На следующий день, т. е. 31 июля, г-н Бетман-Гольвег отправил в Вену ещё одну телеграмму, в которой на этот раз отмена вышеозначенного сообщения Берхтольду объяснялась уже не вмешательством генерального штаба, а получением телеграммы от английского короля на имя принца Генриха Прусского [XLIV].
Как бы ни интересно было разобраться в этой путанице и найти её настоящие причины, это пока ещё едва ли возможно из-за недостаточности подлинных документов, находящихся во всеобщем распоряжении. Поэтому в виде наиболее приемлемого разъяснения приходится поневоле допустить первую гипотезу, а именно о вмешательстве генерального штаба, выведенного из терпения нерешительностью берлинской политики, шатавшейся из стороны в сторону. Второй — можно принять ту безурядицу, которая водворилась в государственной канцелярии, где с самого начала сербских осложнений было заметно отсутствие единой руководящей воли, достаточно сильной для отпора непрошеному вмешательству в область внешней политики. Ещё во времена всемогущества Бисмарка генеральный штаб был настолько влиятельным учреждением, что самому Железному Канцлеру было еле под силу с ним бороться, а с тех пор, за время управления Бетмана-Гольвега и следовавших за ним недолговечных канцлеров, как перед великой войной, так и особенно в продолжение её, роль гражданской верховной власти стала сводиться к тому, что она сдавала своей более сильной сопернице одну за другой свои позиции и вскоре дошла до состояния полного испарения.
Между тем, чтобы исполнить волю Государя и остаться верным данному себе и нашим союзникам слову до крайней возможности не обрывать переговоров с противниками, я согласился на видоизменение сэром Эд. Греем сделанного мной по просьбе Пурталеса и тотчас же отвергнутого Яго предложения простановки русских вооружений в случае отказа Австро-Венгрии от требований, несовместимых с положением Сербии как независимой державы. Новая редакция, предложенная Греем, значительно видоизменяла мою формулу, так как она допускала временное занятие австрийцами некоторых частей сербской территории и этим приближалась к мысли императора Вильгельма об «австрийских залогах» в Сербии. Грей требовал от Австрии только приостановки дальнейшего продвижения своих войск и полагался на решение держав в вопросе об удовлетворении австрийских требований при одном лишь условии сохранения суверенных прав сербского правительства и территориальной неприкосновенности страны.
Как ни была мне антипатична эта новая формула, я тем не менее испросил у Государя разрешение принять её во имя интересов европейского мира, отдавая себе ясный отчёт, что будучи по существу несправедливой, она не могла ни привести к правильному разрешению австро-сербского столкновения, ни установить удовлетворительных и прочных отношений между спорящими сторонами. Государь, несмотря на своё глубокое миролюбие, был неприятно поражен новым предложением Грея, и мне стоило не меньшего усилия убедить его дать на него своё согласие, чем мне самому просить его о нем.

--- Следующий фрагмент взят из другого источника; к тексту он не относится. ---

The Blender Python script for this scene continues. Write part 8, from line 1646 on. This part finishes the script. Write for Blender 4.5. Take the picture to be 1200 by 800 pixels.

Таким образом, нам приходилось поставить крайним пределом нашей уступчивости вопрос о неприкосновенности сербской территории и государственной независимости. За этим пределом перед нами восставал, во всём своём ужасе, кровавый призрак европейской войны, отогнать который, несмотря на все жертвы, принесенные для этого сербским народом и Россией, нам не удалось. Нет ничего тягостнее, как становиться на путь отречения и жертв, предвидя их бесполезность.
Предложение мое, четвертое по счету с появления австрийского ультиматума, со внесенными в него сэром Эд. Греем изменениями, было сделано 31 июля, т. е. в день объявления Германией «состояния опасности войны» и нашей общей мобилизации. Между ними, как я уже сказал, не было существенной разницы, кроме той, что объявление опасности войны давало возможность мобилизации без объявления о ней. Но между самим понятием мобилизации у нас и в Германии была огромная разница. В России на мобилизацию смотрели не только как на средство нападения, но также как на средство самосохранения, и в 1914 году нашей мобилизации был придан именно этот характер, как об этом Государь лично предупредил императора Вильгельма в одной из своих телеграмм к нему, подтвердив это утверждение своим словом и обещая ничего не предпринимать против своих соседей, пока переговоры с Австрией не будут окончательно прерваны. В Германии же мобилизация вела непосредственно к войне, как мне объявил о том германский посол. Как видно из телеграммы Бетмана-Гольвега к Чиршкому от 30 июля, генеральный штаб настаивал на «быстрых решениях», т. е. на немедленной мобилизации, иными словами — на войне.
Желание германской военной партии было исполнено, хотя и не без некоторого сопротивления со стороны государственного канцлера [1] и г-на фон Яго, старавшихся отложить на некоторое время объявление войны, сознавая, по объяснению г-на Каутского, что Германия начинала войну при неблагоприятных для себя международных условиях [XLV].